Influence of the π‐bridge and heteroatom on fluorene‐based donor‐acceptor polymers: Structure and optoelectronic properties

Abstract Conjugated copolymers possess intriguing electronic characteristics that can be precisely modulated by manipulating their chemical structures. In this study, we explored two approaches for fine‐tuning the energy levels of these copolymers: the incorporation of heterocyclic moieties between the donor and acceptor units, and the substitution of a chalcogen atom in the acceptor unit. Specifically, we investigated the insertion of a thiophene along the polymer backbone and the replacement of sulfur with selenium in the acceptor unit.

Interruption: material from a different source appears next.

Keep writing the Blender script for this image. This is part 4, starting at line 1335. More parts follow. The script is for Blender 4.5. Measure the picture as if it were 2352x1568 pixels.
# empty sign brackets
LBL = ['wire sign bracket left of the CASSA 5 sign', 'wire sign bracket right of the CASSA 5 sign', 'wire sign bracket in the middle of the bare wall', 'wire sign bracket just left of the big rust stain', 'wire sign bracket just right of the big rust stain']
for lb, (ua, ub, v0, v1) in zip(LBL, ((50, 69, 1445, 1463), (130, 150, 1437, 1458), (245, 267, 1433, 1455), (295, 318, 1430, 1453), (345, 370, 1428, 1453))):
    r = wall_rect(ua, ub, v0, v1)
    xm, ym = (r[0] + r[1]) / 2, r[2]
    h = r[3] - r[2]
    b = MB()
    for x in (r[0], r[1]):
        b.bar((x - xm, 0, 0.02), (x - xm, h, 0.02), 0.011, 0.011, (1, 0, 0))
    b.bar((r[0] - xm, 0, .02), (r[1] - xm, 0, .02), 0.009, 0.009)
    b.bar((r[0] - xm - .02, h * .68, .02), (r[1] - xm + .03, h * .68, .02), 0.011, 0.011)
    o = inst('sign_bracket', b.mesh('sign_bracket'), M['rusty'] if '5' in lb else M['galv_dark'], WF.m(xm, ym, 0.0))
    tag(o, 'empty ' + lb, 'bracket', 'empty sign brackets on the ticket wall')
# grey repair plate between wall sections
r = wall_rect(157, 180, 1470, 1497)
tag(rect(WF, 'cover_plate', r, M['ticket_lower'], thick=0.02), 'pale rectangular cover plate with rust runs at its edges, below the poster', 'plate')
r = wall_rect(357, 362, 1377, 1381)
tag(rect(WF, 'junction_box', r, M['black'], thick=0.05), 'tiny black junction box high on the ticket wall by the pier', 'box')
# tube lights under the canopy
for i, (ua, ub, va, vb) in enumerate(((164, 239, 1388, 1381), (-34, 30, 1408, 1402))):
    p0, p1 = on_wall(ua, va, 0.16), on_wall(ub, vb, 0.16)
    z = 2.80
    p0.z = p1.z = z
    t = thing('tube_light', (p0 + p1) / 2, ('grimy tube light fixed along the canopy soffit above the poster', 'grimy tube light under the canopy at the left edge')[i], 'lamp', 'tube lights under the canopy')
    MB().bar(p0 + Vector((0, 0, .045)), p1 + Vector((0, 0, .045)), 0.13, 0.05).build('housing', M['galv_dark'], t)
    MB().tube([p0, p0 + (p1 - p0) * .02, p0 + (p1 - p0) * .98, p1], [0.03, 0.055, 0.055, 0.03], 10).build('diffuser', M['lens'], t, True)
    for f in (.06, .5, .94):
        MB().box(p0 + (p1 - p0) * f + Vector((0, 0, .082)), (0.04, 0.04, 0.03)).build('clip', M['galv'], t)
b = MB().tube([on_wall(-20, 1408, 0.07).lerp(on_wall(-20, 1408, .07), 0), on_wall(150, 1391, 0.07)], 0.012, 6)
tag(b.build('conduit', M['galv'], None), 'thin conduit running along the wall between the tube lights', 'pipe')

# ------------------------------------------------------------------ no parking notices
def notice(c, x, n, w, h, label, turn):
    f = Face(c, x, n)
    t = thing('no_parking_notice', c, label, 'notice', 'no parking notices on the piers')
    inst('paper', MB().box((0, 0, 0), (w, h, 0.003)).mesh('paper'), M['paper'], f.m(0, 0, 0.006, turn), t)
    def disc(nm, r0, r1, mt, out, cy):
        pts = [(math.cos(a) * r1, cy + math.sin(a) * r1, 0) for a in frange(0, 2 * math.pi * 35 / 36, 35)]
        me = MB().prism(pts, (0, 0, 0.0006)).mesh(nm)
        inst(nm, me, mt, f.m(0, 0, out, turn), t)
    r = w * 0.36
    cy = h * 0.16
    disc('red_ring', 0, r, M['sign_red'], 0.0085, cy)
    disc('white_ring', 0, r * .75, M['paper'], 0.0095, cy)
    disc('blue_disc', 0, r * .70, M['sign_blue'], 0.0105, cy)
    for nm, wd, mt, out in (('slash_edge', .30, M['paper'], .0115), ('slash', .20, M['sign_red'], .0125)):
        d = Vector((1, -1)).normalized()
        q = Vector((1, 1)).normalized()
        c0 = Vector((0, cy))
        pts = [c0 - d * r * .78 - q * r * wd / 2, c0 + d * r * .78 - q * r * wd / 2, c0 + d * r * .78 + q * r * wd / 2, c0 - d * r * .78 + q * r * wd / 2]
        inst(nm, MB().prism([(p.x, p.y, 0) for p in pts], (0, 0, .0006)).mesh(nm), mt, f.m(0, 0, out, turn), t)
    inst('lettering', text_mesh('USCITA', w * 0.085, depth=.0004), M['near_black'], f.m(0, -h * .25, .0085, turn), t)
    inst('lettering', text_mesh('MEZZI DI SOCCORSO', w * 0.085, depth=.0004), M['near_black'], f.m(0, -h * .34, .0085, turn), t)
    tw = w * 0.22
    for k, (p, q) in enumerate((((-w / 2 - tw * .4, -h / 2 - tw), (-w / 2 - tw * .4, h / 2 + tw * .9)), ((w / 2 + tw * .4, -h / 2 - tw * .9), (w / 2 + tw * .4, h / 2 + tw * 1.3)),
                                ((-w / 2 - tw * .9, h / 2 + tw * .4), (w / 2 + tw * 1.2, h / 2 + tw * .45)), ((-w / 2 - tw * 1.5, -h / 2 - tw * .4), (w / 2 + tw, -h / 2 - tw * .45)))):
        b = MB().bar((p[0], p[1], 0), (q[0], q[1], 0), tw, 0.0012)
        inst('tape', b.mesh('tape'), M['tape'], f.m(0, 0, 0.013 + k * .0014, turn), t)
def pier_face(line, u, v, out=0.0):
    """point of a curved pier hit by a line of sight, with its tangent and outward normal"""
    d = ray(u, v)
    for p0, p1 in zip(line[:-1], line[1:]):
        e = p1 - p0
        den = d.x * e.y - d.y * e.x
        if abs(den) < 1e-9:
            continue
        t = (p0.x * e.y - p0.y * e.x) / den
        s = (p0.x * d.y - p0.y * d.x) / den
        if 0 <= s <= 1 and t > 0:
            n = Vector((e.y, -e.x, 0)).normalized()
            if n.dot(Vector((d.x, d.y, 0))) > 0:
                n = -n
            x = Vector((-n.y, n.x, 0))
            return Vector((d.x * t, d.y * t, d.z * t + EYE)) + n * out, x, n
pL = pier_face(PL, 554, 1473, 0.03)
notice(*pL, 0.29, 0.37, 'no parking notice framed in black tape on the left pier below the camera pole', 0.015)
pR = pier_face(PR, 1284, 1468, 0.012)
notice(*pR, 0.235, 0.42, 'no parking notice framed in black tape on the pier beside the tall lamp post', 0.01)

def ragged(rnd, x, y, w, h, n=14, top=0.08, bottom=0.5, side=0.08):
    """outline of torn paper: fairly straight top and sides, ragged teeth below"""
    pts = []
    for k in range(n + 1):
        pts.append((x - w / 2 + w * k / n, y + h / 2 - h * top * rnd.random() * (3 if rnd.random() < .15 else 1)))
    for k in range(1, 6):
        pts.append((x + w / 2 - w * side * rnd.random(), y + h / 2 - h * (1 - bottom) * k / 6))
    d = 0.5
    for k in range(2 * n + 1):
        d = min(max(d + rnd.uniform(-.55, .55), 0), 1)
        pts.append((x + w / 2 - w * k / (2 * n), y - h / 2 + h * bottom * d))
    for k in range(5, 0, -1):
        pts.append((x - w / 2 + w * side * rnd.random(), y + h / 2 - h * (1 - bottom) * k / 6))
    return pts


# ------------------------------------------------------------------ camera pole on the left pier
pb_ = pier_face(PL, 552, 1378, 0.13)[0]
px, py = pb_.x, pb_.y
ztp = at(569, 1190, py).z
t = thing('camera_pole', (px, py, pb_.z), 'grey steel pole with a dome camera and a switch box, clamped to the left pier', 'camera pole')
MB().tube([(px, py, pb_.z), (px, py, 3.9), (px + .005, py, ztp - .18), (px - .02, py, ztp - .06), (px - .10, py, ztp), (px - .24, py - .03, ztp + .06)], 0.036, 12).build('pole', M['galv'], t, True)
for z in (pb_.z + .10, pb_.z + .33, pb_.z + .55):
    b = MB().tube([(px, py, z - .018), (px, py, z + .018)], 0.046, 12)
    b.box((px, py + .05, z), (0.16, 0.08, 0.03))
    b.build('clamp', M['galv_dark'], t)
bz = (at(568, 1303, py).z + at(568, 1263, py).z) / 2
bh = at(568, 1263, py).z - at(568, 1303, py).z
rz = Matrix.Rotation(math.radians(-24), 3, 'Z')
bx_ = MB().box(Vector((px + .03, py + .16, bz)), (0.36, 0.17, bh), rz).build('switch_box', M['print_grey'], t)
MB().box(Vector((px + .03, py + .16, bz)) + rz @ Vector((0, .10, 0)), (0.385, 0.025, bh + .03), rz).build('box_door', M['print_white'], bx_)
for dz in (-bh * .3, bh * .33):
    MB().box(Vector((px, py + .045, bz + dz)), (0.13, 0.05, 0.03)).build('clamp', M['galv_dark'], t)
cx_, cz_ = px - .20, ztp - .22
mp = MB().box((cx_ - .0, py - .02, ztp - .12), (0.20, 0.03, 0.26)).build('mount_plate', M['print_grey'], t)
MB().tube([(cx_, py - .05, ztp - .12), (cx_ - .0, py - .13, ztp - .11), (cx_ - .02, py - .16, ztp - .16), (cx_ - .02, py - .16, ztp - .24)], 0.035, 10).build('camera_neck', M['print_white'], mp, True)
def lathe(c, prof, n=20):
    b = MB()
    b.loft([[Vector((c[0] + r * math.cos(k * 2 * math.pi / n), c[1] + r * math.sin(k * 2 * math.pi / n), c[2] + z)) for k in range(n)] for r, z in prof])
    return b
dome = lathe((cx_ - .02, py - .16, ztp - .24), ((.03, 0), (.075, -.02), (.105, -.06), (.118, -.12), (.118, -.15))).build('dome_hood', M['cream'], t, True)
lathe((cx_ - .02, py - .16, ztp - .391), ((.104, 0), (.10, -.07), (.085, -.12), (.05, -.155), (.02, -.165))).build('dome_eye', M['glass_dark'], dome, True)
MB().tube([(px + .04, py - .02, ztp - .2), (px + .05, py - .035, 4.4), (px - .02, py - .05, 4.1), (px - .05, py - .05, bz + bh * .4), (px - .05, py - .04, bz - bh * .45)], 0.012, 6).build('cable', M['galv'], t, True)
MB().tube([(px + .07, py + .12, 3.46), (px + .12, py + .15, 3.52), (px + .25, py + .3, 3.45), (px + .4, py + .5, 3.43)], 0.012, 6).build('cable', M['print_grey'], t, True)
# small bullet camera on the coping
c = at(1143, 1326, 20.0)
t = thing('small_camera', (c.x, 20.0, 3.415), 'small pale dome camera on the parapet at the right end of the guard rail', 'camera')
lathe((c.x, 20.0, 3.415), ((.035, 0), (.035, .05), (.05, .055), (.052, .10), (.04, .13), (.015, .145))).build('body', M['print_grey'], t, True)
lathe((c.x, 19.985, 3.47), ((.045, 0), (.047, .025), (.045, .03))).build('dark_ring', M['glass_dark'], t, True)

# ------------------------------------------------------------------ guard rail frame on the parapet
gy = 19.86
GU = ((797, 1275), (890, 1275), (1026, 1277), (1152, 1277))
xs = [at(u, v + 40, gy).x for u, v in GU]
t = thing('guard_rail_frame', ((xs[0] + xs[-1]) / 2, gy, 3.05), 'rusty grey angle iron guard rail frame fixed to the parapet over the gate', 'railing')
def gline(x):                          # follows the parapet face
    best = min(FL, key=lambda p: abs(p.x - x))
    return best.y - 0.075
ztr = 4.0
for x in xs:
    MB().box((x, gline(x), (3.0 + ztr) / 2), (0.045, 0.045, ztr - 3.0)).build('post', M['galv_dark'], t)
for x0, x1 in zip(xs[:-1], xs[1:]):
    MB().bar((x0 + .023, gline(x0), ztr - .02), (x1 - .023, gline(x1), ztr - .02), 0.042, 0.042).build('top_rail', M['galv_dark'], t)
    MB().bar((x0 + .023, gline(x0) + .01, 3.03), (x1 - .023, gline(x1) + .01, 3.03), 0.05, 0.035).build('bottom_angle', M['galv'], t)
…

A series of copolymers were synthesized and thoroughly characterized using both experimental and theoretical methods. Partial density distribution of states analysis revealed that the inclusion of a thiophene significantly altered the HOMO level. Furthermore, the resulting Eg exhibited a decrease of approximately 0.8–0.9 eV compared to the copolymer without thiophene, indicating an enhanced planarization of the chain and increased conjugation length. Experimental data obtained from cyclic voltammetry demonstrated that both the conjugation length and the chalcogen atom in the acceptor unit played crucial roles in controlling the energy levels of the HOMO and LUMO. These findings establish a clear correlation between the chemical structure and the properties of the copolymers, demonstrating the potential for precise control and tailoring of their electronic characteristics.